The union of Leda and the swan (a.k.a. Zeus) once caused mankind some problems, including the Trojan War. If Fevvers is truly a second coming, what upheavals lie in wait for the imminent 20th century? Author Angela Carter, 44, keeps this question twirling throughout Nights at the Circus, her eighth novel. Answers dangle out of reach. But Carter's brand of fanciful and * sometimes kinky feminism, already heralded in her native England and gaining admirers in the U.S., has never been more thoroughly or entertainingly on display.
The autobiography that Fevvers tells to the skeptical Walser is, except for the business about the wings, standard 19th century melodrama. It begins with the heroine abandoned in a basket on the steps of a London brothel. A Cockney prostitute, noticing the downy lumps on the infant's shoulders, accidentally gives the foundling a surname: "Looks like the little thing's going to sprout Fevvers." Years pass, and the child earns her innocent keep about the house by posing as Cupid in the drawing room, while commercial sex flourishes around her. Then comes puberty and the improbable onset of pinions. With the help of Lizzie, a retired whore and her adopted mother, Fevvers learns to extend her new appendages and fly. The one-eyed madam, who is nicknamed Nelson and wears the full uniform of an admiral of the fleet, witnesses the maiden voyage and exclaims: "Oh, my little one, I think you must be the pure child of the century that just now is waiting in the wings, the New Age in which no women will be bound down to the ground."
Walser does not quite believe Fevvers' confession, and rightly so. Most of its details are incredible. Buffeted by cruel fate, the bird-girl sinks to enforced servitude in the establishment of one Madame Schreck, who runs a particularly nasty pornographic peep show. Fevvers, by now known throughout the London demimonde as the Virgin Whore, plays the Angel of Death in erotic tableaux. Hearing that her mistress has sold her services for a trifle, the rara avis explodes: "What, 50 rotten guineas for the only fully feathered intacta in the entire history of the world? Call yourself a procuress?"
Determined to expose Fevvers for the sham she must be, Walser resolves to follow in the wake of her newfound renown. That means somehow joining the circus of Colonel Kearney, a bizarre Kentuckian who has hired Fevvers to join a historic round-the-world tour: the American plans to outstrip Hannibal, taking a full troupe of performers and animals ("tuskers across the tundra!") from St. Petersburg to Japan, by way of Siberia, and thence on to Seattle. Walser is hired as a clown.
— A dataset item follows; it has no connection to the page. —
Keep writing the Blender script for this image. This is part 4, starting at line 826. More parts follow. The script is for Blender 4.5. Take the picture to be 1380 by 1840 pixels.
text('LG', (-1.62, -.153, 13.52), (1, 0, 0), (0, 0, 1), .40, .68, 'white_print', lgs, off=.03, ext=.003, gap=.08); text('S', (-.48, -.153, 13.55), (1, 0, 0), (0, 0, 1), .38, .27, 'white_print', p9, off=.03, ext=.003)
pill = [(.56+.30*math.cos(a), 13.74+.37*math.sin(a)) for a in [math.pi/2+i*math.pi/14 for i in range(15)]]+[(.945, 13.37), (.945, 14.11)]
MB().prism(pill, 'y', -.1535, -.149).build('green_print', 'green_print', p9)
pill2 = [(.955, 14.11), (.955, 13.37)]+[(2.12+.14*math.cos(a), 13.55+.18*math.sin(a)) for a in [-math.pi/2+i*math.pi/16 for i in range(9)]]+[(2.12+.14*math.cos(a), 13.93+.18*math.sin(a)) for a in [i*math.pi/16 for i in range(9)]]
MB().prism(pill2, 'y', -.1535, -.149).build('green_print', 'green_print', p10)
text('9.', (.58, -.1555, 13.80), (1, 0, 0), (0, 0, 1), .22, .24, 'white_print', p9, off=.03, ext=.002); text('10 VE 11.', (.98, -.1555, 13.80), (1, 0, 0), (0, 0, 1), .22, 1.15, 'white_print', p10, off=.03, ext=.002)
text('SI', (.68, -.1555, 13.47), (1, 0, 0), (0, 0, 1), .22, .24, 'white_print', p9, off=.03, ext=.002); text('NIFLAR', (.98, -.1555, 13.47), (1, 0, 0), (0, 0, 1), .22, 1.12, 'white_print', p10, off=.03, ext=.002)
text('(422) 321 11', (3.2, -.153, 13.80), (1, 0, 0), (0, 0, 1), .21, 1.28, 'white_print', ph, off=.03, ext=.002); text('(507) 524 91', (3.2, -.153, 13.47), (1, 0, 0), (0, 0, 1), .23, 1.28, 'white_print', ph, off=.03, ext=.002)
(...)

At this point, Carter's florid, energetic style begins turning an already complicated narrative into a three-ring extravaganza. As if the local color of Imperial Russia and a weird group of invading performers were not enough, obscure allusions begin clamoring for attention. One of the star acts in Colonel Kearney's circus is "Lamarck's Educated Apes." This Monsieur Lamarck is a wife beater and a drunk; he also bears the name of the French naturalist whose theory of evolution through the transmission of acquired learning was overturned by Darwinism. So the new Lamarck's chimps get smart enough to dump him and demand a new, better contract. Before the possible significance of this liberating but unscientific development can be absorbed, other diverting calamities ensue.
The final performance during the St. Petersburg engagement turns into a fiasco: a clown goes mad, an enraged tigress must be shot. Offstage, Fevvers nearly surrenders her putative virtue to a Russian grand duke. The trip on the Great Siberian Railway brings worse tidings: sabotage, derailment, kidnaping outlaws. Walser loses himself and his memory in the vast tundra, while Fevvers realizes that the vanished reporter has stolen a piece of her heart.
Hidden beneath this hubbub is a new-fashioned love story, set in a remote place and 85 years ago: boy meets girl; boy, girl and events all conspire to prove that boy is a fool. Still, the message of Nights at the Circus seems the least of its attractions. Carter punctuates her story with arresting images. There is the carriage horse in London that blows "a plume of oats over the nosebag." A box of fin-de-siecle chocolates bears a top layer of "chirruping papers." What becomes of Fevvers and Walser, star-crossed lovers at the hinge of the modern era, fades in interest. The turbulent life that Carter recaptures survives, in these pages, undiminished by age.